Saturday, August 11, 2007

Technical Advise Week #2 - Exercising Unconditional Love

Hi this is Mabel & Max, welcome back. While you are enjoying your weekend we are hard at work delivering you a bit of sage advise to think about. We have been reading recently about the lack of recognition and access to the top posts by CIO/CTOs. At first, we thought that maybe there might be just something to the lament, until we started to look at how some CIOs & CTOs came into power. Many started like us all, at the very bottom of the technology food chain. With each successive accomplishment, we got promoted to a more responsible position. Eventually, if we spent enough time in place we became the head of technology. While it is unfair to over characterize the people and the position, it is fair to say that some of the traits have not necessarily been acquired through formal channels. Heavens, we would be simply happied if some of what is practiced actually came from published materials. In short, allot of the skills and behavior has been acquired from deep inside the personalities of the individuals. Not all of these are good, and sometimes the CIO/CTO prefers to continue an intense involvement in technology (safe zone with suspect), rather than opt for people or visionary issues. We have also notice that there has been one aspect that has been a commonality that the CIO/CTO has shared with the CEO. Once they are ousted from their positions they often show up in a similiar role in another important organization. One would think that if it doesn't work at one place, then maybe there is a likelihood that it might occur again. I'm sure all of you have heard the definition of insanity, "doing something again and expecting a different outcome". We are all for forgiveness, but really... do you wish to give way to optimism when so much is at stake?

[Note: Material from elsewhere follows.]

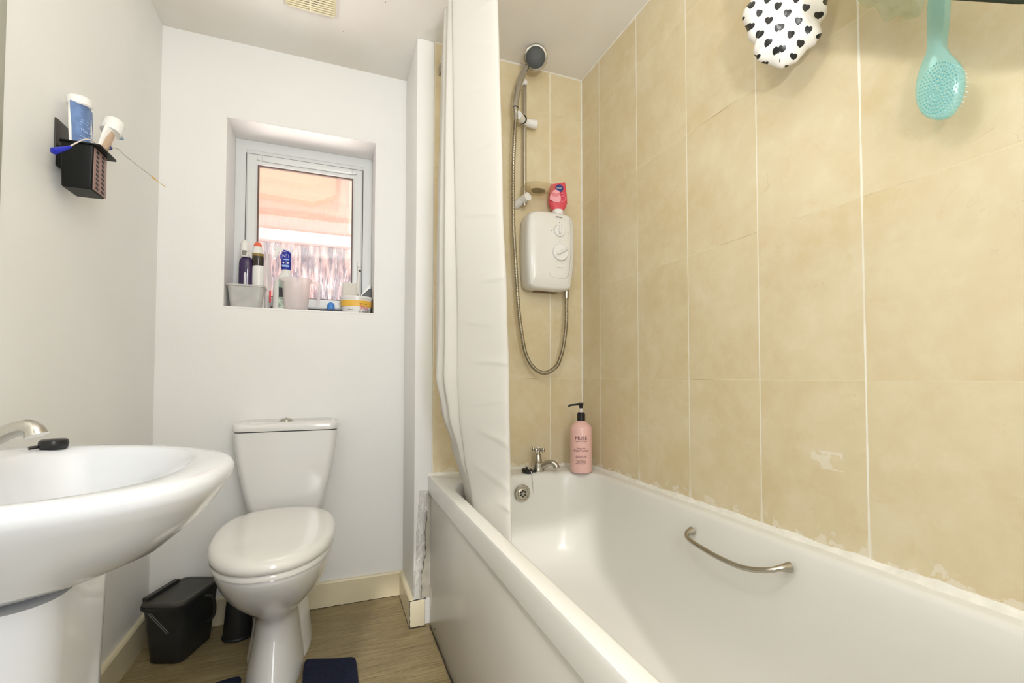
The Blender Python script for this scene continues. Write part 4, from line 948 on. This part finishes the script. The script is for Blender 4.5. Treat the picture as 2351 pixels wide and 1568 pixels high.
obj('blue_neck_guard', box(-.212, -.202, 2.124, 2.146, 1.419, 1.440, bev=.003), mat('bright_blue_guard', (.05, .06, .45), .3), sp)
lb = obj('side_label', loft(bmesh.new(), [[Vector((-.214, 2.108, z)) , Vector((-.192, 2.1075, z)), Vector((-.192, 2.1095, z)), Vector((-.214, 2.110, z))] for z in (1.215, 1.328)]), mat('green_white_label', (.55, .68, .56), .4, noise_amt=.6, noise_scale=50), sp, smooth=False)
obj('label_dark_patch', box(-.2125, -.196, 2.1062, 2.1074, 1.258, 1.297), m_ink, lb, smooth=False)
# jug
jg = thing('measuring_jug', 'frosted plastic measuring jug with handle at the sill middle', 'jug', (-.148, 2.085, SZ))
def ring(cx, cy, r, z, n=48, spout=0): return [Vector((cx+(r+spout*math.exp(-((math.atan2(math.sin(2*PI*k/n-PI), math.cos(2*PI*k/n-PI)))/.28)**2))*math.cos(2*PI*k/n), cy+r*math.sin(2*PI*k/n), z)) for k in range(n)]
jc = (-.147, 2.100)
obj('jug_body', loft(bmesh.new(), [ring(*jc, .044, SZ+.001), ring(*jc, .0455, SZ+.006), ring(*jc, .054, 1.31), ring(*jc, .0575, 1.330, spout=.008), ring(*jc, .0595, 1.3325, spout=.010), ring(*jc, .0565, 1.333, spout=.009), ring(*jc, .0525, 1.31), ring(*jc, .044, SZ+.008)]), m_jug, jg)
obj('jug_handle', tube(bmesh.new(), bezier([(-.093, 2.100, 1.326), (-.075, 2.100, 1.327), (-.062, 2.100, 1.318), (-.0585, 2.100, 1.300), (-.0600, 2.100, 1.27), (-.0625, 2.100, 1.240), (-.064, 2.100, 1.230)], 30), .0075, 12, flat=.7), m_jug, jg)
# blue scourer
bs = thing('scrubbing_pad', 'grey scrubbing pad with a light blue knob on the sill', 'scrubber', (-.010, 2.10, SZ))
obj('pad', pillow(ell(0, 0, .045, .030, 48), (-.011, 2.095, SZ+.0065), (1, 0, 0), (0, 1, 0), (0, 0, 1), .007, .006, power=.35, wr=.003, wsc=90), mat('grey_blue_mesh', (.16, .20, .28), .8, bump=1, bump_scale=250, noise_amt=.6, noise_scale=200), bs)
obj('knob', lathe(bmesh.new(), [(0, 0), (.015, 0), (.0155, .008), (.0150, .022), (.011, .030), (.004, .034), (0, .0345)], (-.012, 2.097, SZ+.010), (0, 0, 1), 28), m_blue, bs)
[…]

Both Max and I are really big into unconditional love. We ask absolutely nothing of Mom & Dad, in fact it nice to see kindness be given to us without having to ask or expected to give something in return. We see allot of conditional love in technology. Like the CIO/CTO, they expect that this is a right of passage that they might be given a chance at the CEO/Chairman's post. At the sametime consultants expected conditional love through their "community" of common thinkers. Dad remains in contact with some of the leaders in the maturing of the software engineering discipline; Beizer, Miller, Hetzel, Quentin, Graham, Pope... to name a few. They share lively conversations but at the same time it's not with motive, it's out of love for the cranial (... this is Mabel, I listen as an advisor to this group too because I'm cranial) experience and not as a source for building business. In fact, all of these have done quite nicely, not of what they expect but for what they deliver (and continue to deliver).

As technologies pursue your dreams with unconditional expectations, this will release you from the things that bind your creativity and your capabilities. Enjoy the company of colleagues, not for what you can get out of the relationship or in terms of new business, but for the joy of expanding knowledge and capabilities. Max and I feel that we have to do this because our future is dependent upon capability, not based upon expectation of favors.